#### Material provided:
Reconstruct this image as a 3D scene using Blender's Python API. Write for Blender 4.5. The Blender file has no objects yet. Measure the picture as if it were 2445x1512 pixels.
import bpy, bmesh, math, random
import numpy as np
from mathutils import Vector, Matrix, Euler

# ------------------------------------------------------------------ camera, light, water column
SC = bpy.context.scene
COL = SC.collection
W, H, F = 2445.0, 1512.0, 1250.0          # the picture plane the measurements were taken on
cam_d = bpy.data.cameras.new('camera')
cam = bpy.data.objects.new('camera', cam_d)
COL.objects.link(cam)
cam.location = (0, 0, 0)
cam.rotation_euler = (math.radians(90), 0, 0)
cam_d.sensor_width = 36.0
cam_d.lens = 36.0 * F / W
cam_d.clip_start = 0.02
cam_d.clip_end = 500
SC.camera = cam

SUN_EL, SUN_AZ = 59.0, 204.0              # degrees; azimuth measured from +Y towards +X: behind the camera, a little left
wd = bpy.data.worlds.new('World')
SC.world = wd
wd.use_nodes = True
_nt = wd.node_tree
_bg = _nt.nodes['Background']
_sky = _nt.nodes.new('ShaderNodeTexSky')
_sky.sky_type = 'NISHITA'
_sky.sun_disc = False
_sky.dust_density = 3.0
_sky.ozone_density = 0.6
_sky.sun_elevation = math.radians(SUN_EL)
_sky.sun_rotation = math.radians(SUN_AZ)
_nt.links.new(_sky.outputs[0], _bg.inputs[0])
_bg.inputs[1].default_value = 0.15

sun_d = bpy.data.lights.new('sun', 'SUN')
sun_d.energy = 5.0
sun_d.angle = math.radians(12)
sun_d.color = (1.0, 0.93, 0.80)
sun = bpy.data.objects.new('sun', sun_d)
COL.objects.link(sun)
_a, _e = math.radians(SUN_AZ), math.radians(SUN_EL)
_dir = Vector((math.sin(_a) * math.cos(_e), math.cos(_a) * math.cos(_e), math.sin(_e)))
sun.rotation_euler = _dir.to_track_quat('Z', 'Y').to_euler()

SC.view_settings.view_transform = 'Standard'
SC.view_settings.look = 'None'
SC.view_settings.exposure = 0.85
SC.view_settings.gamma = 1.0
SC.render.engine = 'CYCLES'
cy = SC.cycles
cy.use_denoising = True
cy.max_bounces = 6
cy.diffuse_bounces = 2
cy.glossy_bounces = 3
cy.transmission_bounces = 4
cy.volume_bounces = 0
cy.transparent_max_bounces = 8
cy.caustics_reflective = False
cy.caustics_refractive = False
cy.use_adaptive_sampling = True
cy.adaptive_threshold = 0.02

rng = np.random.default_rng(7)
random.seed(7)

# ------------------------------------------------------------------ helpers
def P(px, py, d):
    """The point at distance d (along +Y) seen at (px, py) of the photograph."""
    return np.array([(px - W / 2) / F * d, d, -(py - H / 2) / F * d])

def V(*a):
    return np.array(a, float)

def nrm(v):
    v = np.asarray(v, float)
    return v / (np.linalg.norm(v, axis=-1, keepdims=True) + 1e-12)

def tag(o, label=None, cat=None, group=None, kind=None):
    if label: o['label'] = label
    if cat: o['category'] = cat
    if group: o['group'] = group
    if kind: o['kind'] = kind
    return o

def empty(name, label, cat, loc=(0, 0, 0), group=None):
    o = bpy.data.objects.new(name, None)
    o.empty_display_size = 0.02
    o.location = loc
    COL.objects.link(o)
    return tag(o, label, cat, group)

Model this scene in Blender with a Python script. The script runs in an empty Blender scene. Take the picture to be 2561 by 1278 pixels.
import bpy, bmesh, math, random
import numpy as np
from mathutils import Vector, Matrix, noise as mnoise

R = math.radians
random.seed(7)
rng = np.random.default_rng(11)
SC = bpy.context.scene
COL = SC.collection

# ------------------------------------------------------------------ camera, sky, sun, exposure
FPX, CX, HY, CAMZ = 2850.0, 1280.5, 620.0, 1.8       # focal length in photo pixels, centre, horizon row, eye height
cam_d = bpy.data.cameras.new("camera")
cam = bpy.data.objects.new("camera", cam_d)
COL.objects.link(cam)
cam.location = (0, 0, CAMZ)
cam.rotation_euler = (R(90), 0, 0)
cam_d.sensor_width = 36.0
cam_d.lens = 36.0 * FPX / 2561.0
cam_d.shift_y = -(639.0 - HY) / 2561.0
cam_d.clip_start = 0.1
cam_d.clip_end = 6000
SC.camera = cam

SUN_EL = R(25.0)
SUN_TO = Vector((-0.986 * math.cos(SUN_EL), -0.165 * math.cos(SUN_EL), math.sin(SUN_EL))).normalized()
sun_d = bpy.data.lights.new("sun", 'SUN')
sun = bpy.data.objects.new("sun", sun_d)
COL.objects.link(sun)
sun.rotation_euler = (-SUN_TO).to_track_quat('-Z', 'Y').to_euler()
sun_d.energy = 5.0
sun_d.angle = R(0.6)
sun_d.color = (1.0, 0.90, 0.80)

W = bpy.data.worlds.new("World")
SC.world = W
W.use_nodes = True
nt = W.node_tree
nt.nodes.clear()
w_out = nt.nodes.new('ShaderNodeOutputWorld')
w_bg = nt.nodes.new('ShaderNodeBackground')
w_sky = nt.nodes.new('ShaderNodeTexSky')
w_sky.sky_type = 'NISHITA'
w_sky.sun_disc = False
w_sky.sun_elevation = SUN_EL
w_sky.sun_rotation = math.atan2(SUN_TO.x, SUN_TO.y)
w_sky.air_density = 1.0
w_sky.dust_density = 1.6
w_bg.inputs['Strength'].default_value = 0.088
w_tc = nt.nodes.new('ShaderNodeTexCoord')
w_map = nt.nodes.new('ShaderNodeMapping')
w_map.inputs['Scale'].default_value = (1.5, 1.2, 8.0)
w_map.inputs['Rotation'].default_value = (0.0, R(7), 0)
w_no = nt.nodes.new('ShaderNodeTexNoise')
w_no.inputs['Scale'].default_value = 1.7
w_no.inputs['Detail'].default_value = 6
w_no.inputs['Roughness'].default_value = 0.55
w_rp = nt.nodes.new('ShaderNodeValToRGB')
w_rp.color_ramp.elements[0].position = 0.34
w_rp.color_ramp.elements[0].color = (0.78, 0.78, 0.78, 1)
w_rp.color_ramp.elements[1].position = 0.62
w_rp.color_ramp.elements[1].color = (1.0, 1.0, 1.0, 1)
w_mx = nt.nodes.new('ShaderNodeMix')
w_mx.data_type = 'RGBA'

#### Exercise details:
Every line from the first entry to the line containing "from mathutils import Vector, Matrix, Euler" should be transcribed exactly, and nothing beyond it.

#### Correct result:
Reconstruct this image as a 3D scene using Blender's Python API. Write for Blender 4.5. The Blender file has no objects yet. Measure the picture as if it were 2445x1512 pixels.
import bpy, bmesh, math, random
import numpy as np
from mathutils import Vector, Matrix, Euler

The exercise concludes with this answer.